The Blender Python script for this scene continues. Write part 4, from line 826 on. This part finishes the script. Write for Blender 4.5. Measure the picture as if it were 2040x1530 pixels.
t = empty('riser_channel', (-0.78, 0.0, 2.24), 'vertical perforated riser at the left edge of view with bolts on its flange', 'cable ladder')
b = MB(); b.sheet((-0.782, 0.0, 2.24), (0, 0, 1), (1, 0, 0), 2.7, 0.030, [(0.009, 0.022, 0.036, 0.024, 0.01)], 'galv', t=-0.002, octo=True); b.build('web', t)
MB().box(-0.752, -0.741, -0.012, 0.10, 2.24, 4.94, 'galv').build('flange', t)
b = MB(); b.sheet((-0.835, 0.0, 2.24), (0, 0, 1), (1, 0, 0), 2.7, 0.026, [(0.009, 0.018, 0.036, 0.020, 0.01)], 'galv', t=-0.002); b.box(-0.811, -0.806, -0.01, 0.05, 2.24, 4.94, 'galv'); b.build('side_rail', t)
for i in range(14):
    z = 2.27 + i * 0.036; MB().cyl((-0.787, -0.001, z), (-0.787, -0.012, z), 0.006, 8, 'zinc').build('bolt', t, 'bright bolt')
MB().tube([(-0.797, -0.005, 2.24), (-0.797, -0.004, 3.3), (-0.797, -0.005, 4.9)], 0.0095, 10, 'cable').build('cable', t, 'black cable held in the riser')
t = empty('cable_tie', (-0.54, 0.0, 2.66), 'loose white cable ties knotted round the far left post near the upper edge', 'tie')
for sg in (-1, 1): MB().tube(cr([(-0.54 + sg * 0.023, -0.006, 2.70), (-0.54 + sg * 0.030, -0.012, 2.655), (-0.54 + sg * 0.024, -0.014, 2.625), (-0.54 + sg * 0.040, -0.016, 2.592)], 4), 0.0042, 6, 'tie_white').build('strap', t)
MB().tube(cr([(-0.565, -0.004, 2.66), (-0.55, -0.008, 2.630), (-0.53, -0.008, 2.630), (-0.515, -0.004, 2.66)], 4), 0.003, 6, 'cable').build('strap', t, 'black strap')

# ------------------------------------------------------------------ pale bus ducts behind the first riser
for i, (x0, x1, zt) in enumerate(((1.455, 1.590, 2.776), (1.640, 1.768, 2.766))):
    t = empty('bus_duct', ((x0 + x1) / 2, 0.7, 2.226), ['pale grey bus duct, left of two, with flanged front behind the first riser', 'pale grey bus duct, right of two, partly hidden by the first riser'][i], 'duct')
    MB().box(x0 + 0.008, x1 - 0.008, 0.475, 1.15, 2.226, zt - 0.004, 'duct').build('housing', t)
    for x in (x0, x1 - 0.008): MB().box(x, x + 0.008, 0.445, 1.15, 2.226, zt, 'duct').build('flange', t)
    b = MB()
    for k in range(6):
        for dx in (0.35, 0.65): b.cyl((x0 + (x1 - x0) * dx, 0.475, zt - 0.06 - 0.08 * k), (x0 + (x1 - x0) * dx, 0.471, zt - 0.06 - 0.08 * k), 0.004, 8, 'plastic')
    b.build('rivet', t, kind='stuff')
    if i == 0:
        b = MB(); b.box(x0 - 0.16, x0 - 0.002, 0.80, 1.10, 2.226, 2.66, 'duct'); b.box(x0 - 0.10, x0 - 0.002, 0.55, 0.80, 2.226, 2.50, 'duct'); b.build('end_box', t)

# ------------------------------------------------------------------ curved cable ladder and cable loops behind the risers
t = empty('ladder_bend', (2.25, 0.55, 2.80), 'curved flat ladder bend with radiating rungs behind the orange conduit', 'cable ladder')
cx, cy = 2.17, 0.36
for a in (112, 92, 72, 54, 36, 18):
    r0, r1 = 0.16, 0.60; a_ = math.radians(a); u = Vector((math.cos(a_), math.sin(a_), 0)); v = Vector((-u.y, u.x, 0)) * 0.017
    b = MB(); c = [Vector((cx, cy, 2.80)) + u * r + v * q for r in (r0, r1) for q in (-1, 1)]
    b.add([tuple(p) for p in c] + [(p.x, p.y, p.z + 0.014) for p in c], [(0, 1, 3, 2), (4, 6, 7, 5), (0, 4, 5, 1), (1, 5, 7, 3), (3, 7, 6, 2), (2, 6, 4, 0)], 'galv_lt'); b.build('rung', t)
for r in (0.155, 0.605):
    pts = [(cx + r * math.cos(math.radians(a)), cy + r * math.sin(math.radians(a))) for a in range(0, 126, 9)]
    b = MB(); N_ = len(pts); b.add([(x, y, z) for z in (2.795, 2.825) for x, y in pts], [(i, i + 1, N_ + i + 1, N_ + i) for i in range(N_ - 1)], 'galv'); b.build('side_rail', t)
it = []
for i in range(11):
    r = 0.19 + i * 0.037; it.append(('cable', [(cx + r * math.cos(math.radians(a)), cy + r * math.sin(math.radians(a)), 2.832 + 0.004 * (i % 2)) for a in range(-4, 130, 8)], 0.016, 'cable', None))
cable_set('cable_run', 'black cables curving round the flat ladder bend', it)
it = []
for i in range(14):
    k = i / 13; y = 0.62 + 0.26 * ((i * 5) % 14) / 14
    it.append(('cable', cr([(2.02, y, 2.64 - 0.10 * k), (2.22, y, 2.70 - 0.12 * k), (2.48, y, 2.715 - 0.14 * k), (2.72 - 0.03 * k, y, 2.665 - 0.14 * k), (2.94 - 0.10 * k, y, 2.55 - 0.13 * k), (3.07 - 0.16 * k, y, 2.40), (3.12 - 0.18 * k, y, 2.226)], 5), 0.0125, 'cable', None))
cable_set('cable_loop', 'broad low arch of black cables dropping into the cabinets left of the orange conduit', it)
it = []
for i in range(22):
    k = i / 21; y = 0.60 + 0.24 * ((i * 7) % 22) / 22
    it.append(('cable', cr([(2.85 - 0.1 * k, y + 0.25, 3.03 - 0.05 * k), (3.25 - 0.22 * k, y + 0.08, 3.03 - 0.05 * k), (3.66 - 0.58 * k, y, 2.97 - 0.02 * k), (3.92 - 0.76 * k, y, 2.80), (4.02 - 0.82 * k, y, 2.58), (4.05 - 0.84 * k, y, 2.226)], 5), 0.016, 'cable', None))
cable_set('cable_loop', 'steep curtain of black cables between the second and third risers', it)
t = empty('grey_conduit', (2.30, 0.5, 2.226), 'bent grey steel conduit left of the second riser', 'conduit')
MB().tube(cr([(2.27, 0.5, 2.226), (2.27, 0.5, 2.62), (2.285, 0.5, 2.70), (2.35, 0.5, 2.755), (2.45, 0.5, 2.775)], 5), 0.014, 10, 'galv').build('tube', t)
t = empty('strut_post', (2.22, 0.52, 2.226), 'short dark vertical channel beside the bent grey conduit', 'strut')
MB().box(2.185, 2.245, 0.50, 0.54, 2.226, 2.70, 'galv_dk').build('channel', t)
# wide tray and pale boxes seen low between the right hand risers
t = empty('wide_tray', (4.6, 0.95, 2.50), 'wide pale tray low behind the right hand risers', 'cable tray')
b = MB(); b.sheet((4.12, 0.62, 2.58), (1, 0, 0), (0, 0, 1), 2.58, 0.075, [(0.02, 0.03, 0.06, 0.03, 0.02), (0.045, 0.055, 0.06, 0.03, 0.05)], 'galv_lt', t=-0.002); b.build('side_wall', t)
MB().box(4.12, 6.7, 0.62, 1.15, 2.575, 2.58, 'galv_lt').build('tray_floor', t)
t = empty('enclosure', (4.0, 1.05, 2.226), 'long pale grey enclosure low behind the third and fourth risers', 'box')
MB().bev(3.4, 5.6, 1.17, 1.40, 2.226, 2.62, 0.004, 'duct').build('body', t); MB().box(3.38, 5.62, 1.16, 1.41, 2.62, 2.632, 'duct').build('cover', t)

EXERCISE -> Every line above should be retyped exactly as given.

SOLUTION TO THIS TASK ->
The Blender Python script for this scene continues. Write part 4, from line 826 on. This part finishes the script. Write for Blender 4.5. Measure the picture as if it were 2040x1530 pixels.
t = empty('riser_channel', (-0.78, 0.0, 2.24), 'vertical perforated riser at the left edge of view with bolts on its flange', 'cable ladder')
b = MB(); b.sheet((-0.782, 0.0, 2.24), (0, 0, 1), (1, 0, 0), 2.7, 0.030, [(0.009, 0.022, 0.036, 0.024, 0.01)], 'galv', t=-0.002, octo=True); b.build('web', t)
MB().box(-0.752, -0.741, -0.012, 0.10, 2.24, 4.94, 'galv').build('flange', t)
b = MB(); b.sheet((-0.835, 0.0, 2.24), (0, 0, 1), (1, 0, 0), 2.7, 0.026, [(0.009, 0.018, 0.036, 0.020, 0.01)], 'galv', t=-0.002); b.box(-0.811, -0.806, -0.01, 0.05, 2.24, 4.94, 'galv'); b.build('side_rail', t)
for i in range(14):
    z = 2.27 + i * 0.036; MB().cyl((-0.787, -0.001, z), (-0.787, -0.012, z), 0.006, 8, 'zinc').build('bolt', t, 'bright bolt')
MB().tube([(-0.797, -0.005, 2.24), (-0.797, -0.004, 3.3), (-0.797, -0.005, 4.9)], 0.0095, 10, 'cable').build('cable', t, 'black cable held in the riser')
t = empty('cable_tie', (-0.54, 0.0, 2.66), 'loose white cable ties knotted round the far left post near the upper edge', 'tie')
for sg in (-1, 1): MB().tube(cr([(-0.54 + sg * 0.023, -0.006, 2.70), (-0.54 + sg * 0.030, -0.012, 2.655), (-0.54 + sg * 0.024, -0.014, 2.625), (-0.54 + sg * 0.040, -0.016, 2.592)], 4), 0.0042, 6, 'tie_white').build('strap', t)
MB().tube(cr([(-0.565, -0.004, 2.66), (-0.55, -0.008, 2.630), (-0.53, -0.008, 2.630), (-0.515, -0.004, 2.66)], 4), 0.003, 6, 'cable').build('strap', t, 'black strap')

# ------------------------------------------------------------------ pale bus ducts behind the first riser
for i, (x0, x1, zt) in enumerate(((1.455, 1.590, 2.776), (1.640, 1.768, 2.766))):
    t = empty('bus_duct', ((x0 + x1) / 2, 0.7, 2.226), ['pale grey bus duct, left of two, with flanged front behind the first riser', 'pale grey bus duct, right of two, partly hidden by the first riser'][i], 'duct')
    MB().box(x0 + 0.008, x1 - 0.008, 0.475, 1.15, 2.226, zt - 0.004, 'duct').build('housing', t)
    for x in (x0, x1 - 0.008): MB().box(x, x + 0.008, 0.445, 1.15, 2.226, zt, 'duct').build('flange', t)
    b = MB()
    for k in range(6):
        for dx in (0.35, 0.65): b.cyl((x0 + (x1 - x0) * dx, 0.475, zt - 0.06 - 0.08 * k), (x0 + (x1 - x0) * dx, 0.471, zt - 0.06 - 0.08 * k), 0.004, 8, 'plastic')
    b.build('rivet', t, kind='stuff')
    if i == 0:
        b = MB(); b.box(x0 - 0.16, x0 - 0.002, 0.80, 1.10, 2.226, 2.66, 'duct'); b.box(x0 - 0.10, x0 - 0.002, 0.55, 0.80, 2.226, 2.50, 'duct'); b.build('end_box', t)

# ------------------------------------------------------------------ curved cable ladder and cable loops behind the risers
t = empty('ladder_bend', (2.25, 0.55, 2.80), 'curved flat ladder bend with radiating rungs behind the orange conduit', 'cable ladder')
cx, cy = 2.17, 0.36
for a in (112, 92, 72, 54, 36, 18):
    r0, r1 = 0.16, 0.60; a_ = math.radians(a); u = Vector((math.cos(a_), math.sin(a_), 0)); v = Vector((-u.y, u.x, 0)) * 0.017
    b = MB(); c = [Vector((cx, cy, 2.80)) + u * r + v * q for r in (r0, r1) for q in (-1, 1)]
    b.add([tuple(p) for p in c] + [(p.x, p.y, p.z + 0.014) for p in c], [(0, 1, 3, 2), (4, 6, 7, 5), (0, 4, 5, 1), (1, 5, 7, 3), (3, 7, 6, 2), (2, 6, 4, 0)], 'galv_lt'); b.build('rung', t)
for r in (0.155, 0.605):
    pts = [(cx + r * math.cos(math.radians(a)), cy + r * math.sin(math.radians(a))) for a in range(0, 126, 9)]
    b = MB(); N_ = len(pts); b.add([(x, y, z) for z in (2.795, 2.825) for x, y in pts], [(i, i + 1, N_ + i + 1, N_ + i) for i in range(N_ - 1)], 'galv'); b.build('side_rail', t)
it = []
for i in range(11):
    r = 0.19 + i * 0.037; it.append(('cable', [(cx + r * math.cos(math.radians(a)), cy + r * math.sin(math.radians(a)), 2.832 + 0.004 * (i % 2)) for a in range(-4, 130, 8)], 0.016, 'cable', None))
cable_set('cable_run', 'black cables curving round the flat ladder bend', it)
it = []
for i in range(14):
    k = i / 13; y = 0.62 + 0.26 * ((i * 5) % 14) / 14
    it.append(('cable', cr([(2.02, y, 2.64 - 0.10 * k), (2.22, y, 2.70 - 0.12 * k), (2.48, y, 2.715 - 0.14 * k), (2.72 - 0.03 * k, y, 2.665 - 0.14 * k), (2.94 - 0.10 * k, y, 2.55 - 0.13 * k), (3.07 - 0.16 * k, y, 2.40), (3.12 - 0.18 * k, y, 2.226)], 5), 0.0125, 'cable', None))
cable_set('cable_loop', 'broad low arch of black cables dropping into the cabinets left of the orange conduit', it)
it = []
for i in range(22):
    k = i / 21; y = 0.60 + 0.24 * ((i * 7) % 22) / 22
    it.append(('cable', cr([(2.85 - 0.1 * k, y + 0.25, 3.03 - 0.05 * k), (3.25 - 0.22 * k, y + 0.08, 3.03 - 0.05 * k), (3.66 - 0.58 * k, y, 2.97 - 0.02 * k), (3.92 - 0.76 * k, y, 2.80), (4.02 - 0.82 * k, y, 2.58), (4.05 - 0.84 * k, y, 2.226)], 5), 0.016, 'cable', None))
cable_set('cable_loop', 'steep curtain of black cables between the second and third risers', it)
t = empty('grey_conduit', (2.30, 0.5, 2.226), 'bent grey steel conduit left of the second riser', 'conduit')
MB().tube(cr([(2.27, 0.5, 2.226), (2.27, 0.5, 2.62), (2.285, 0.5, 2.70), (2.35, 0.5, 2.755), (2.45, 0.5, 2.775)], 5), 0.014, 10, 'galv').build('tube', t)
t = empty('strut_post', (2.22, 0.52, 2.226), 'short dark vertical channel beside the bent grey conduit', 'strut')
MB().box(2.185, 2.245, 0.50, 0.54, 2.226, 2.70, 'galv_dk').build('channel', t)
# wide tray and pale boxes seen low between the right hand risers
t = empty('wide_tray', (4.6, 0.95, 2.50), 'wide pale tray low behind the right hand risers', 'cable tray')
b = MB(); b.sheet((4.12, 0.62, 2.58), (1, 0, 0), (0, 0, 1), 2.58, 0.075, [(0.02, 0.03, 0.06, 0.03, 0.02), (0.045, 0.055, 0.06, 0.03, 0.05)], 'galv_lt', t=-0.002); b.build('side_wall', t)
MB().box(4.12, 6.7, 0.62, 1.15, 2.575, 2.58, 'galv_lt').build('tray_floor', t)
t = empty('enclosure', (4.0, 1.05, 2.226), 'long pale grey enclosure low behind the third and fourth risers', 'box')
MB().bev(3.4, 5.6, 1.17, 1.40, 2.226, 2.62, 0.004, 'duct').build('body', t); MB().box(3.38, 5.62, 1.16, 1.41, 2.62, 2.632, 'duct').build('cover', t)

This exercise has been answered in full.